Kaiser Galerius akzeptiert diese Grenze. Er versteht als erster: Auch wenn die Christen das Kaiseropfer verweigern – sie sind gute Staatsbürger. Auch wenn sie einer fremden Religion angehören: Sie erbitten göttliche Unterstützung für den Staat. Das ist gut.
Mehr als 1700 Jahre ist das nun schon her. Ich meine: Von der römischen Verordnung lässt sich eine Linie ziehen hin zu den Religionsartikeln unserer Verfassung.
Auch in unserem Land gibt es Religionsfreiheit. Sie gilt Christen und allen anderen Glaubensrichtungen. Doch diese Freiheit hat Grenzen. Wie bei den Römern gilt auch heute: Eine Religion kann nur dann erlaubt sein, wenn sie die Werte der Verfassung mitträgt.
Jeder Gläubige muss also akzeptieren, dass andere Menschen einen anderen oder keinen Glauben haben. Jede Religion muss zustimmen, dass alle Menschen gleichwertig sind. Männer und Frauen, Hetero- und homosexuell Veranlagte haben die gleichen Rechte. Die Würde eines jeden Menschen ist unverletzlich. Jeder Mensch hat Respekt verdient.

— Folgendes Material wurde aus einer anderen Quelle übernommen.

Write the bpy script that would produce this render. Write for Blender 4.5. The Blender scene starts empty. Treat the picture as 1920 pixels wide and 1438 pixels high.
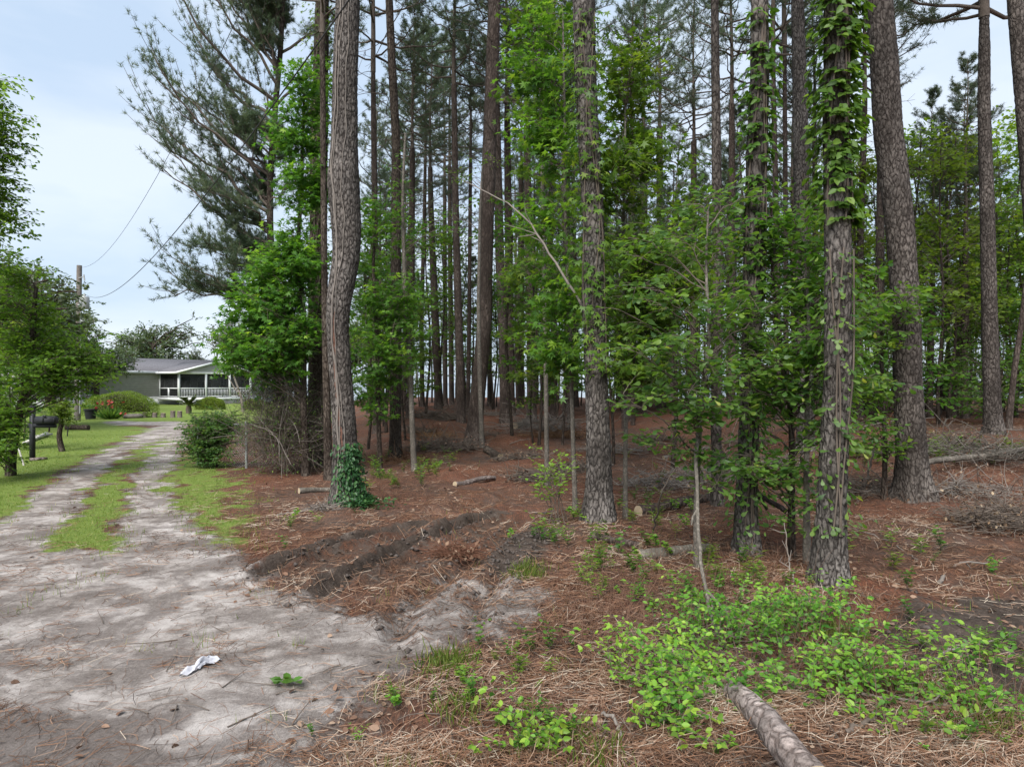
import bpy, math, random
import numpy as np
from math import radians as R, sin, cos, pi

random.seed(7)
rng = np.random.default_rng(7)
SC = bpy.context.scene
COL = SC.collection

# ------------------------------------------------------------------ camera, sky, sun, exposure
CAMH, F, CX, HZ = 2.0, 1280.0, 960.0, 722.0
cam = bpy.data.cameras.new('camera')
cam.sensor_width = 36.0
cam.lens = 24.0
cam.clip_end = 9000
cam.clip_start = 0.05
camo = bpy.data.objects.new('camera', cam)
camo.location = (0, 0, CAMH)
camo.rotation_euler = (R(90.13), 0, 0)
COL.objects.link(camo)
SC.camera = camo

SUN_EL, SUN_AZ = R(50), R(200)          # azimuth clockwise from +Y: light from behind the camera, a little to the left
w = bpy.data.worlds.new('World')
SC.world = w
w.use_nodes = True
nt = w.node_tree
nt.nodes.clear()
out = nt.nodes.new('ShaderNodeOutputWorld')
bg = nt.nodes.new('ShaderNodeBackground')
sky = nt.nodes.new('ShaderNodeTexSky')
sky.sky_type = 'NISHITA'
sky.sun_disc = False
sky.sun_elevation = SUN_EL
sky.sun_rotation = SUN_AZ
sky.dust_density = 2.0
tc = nt.nodes.new('ShaderNodeTexCoord')
mp = nt.nodes.new('ShaderNodeMapping')
mp.inputs['Scale'].default_value = (1.0, 1.0, 3.2)
nz = nt.nodes.new('ShaderNodeTexNoise')
nz.inputs['Scale'].default_value = 2.7
nz.inputs['Detail'].default_value = 5
nz.inputs['Roughness'].default_value = 0.5
rp = nt.nodes.new('ShaderNodeValToRGB')
rp.color_ramp.elements[0].position = 0.34
rp.color_ramp.elements[0].color = (2.9, 3.6, 4.5, 1)
rp.color_ramp.elements[1].position = 0.62
rp.color_ramp.elements[1].color = (4.05, 4.5, 5.05, 1)
mx = nt.nodes.new('ShaderNodeMixRGB')
mx.inputs[0].default_value = 0.86
nt.links.new(tc.outputs['Generated'], mp.inputs[0])
nt.links.new(mp.outputs[0], nz.inputs['Vector'])
nt.links.new(nz.outputs[0], rp.inputs[0])
nt.links.new(sky.outputs[0], mx.inputs[1])
nt.links.new(rp.outputs[0], mx.inputs[2])
nt.links.new(mx.outputs[0], bg.inputs[0])
bg.inputs[1].default_value = 0.05
nt.links.new(bg.outputs[0], out.inputs[0])

sl = bpy.data.lights.new('sun', 'SUN')
sl.energy = 1.5
sl.angle = R(42)
sl.color = (1.0, 0.97, 0.93)
so = bpy.data.objects.new('sun', sl)
so.rotation_euler = (R(90) - SUN_EL, 0, -SUN_AZ + pi)
so.location = (-20, -10, 40)
COL.objects.link(so)

SC.view_settings.view_transform = 'Standard'
SC.view_settings.look = 'None'
SC.view_settings.gamma = 1.0
SC.view_settings.use_curve_mapping = False
SC.view_settings.exposure = 2.15
SC.render.engine = 'CYCLES'
SC.cycles.max_bounces = 8
SC.cycles.diffuse_bounces = 4
SC.cycles.transmission_bounces = 4
SC.cycles.transparent_max_bounces = 8
SC.cycles.use_denoising = True

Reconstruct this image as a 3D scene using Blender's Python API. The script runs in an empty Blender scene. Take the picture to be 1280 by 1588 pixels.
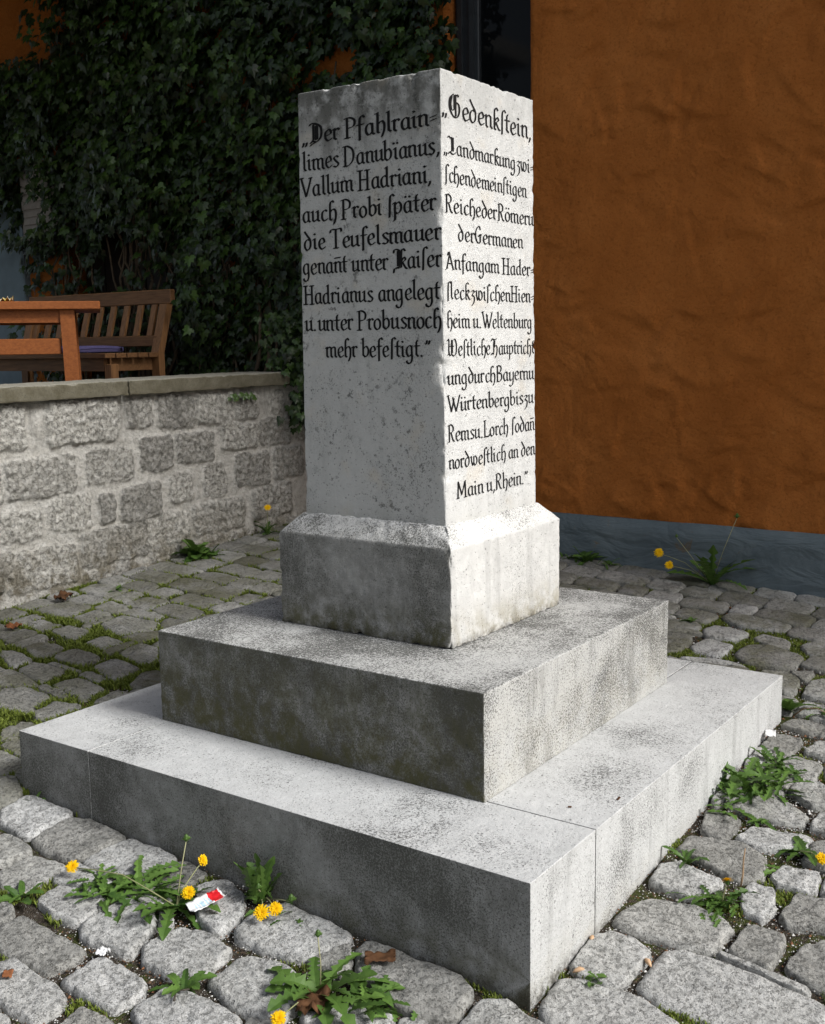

Wenn eine Religion diese Werte respektiert, dann ist sie vom Grundrecht auf Religionsfreiheit geschützt. Daran müssen sich alle messen – Christen ebenso wie Muslime, Juden oder Buddhisten – auch Nicht-Gläubige. Als gläubiger Mensch sage ich darüber hinaus: Es ist gut, für die Regierung unseres Landes zu beten.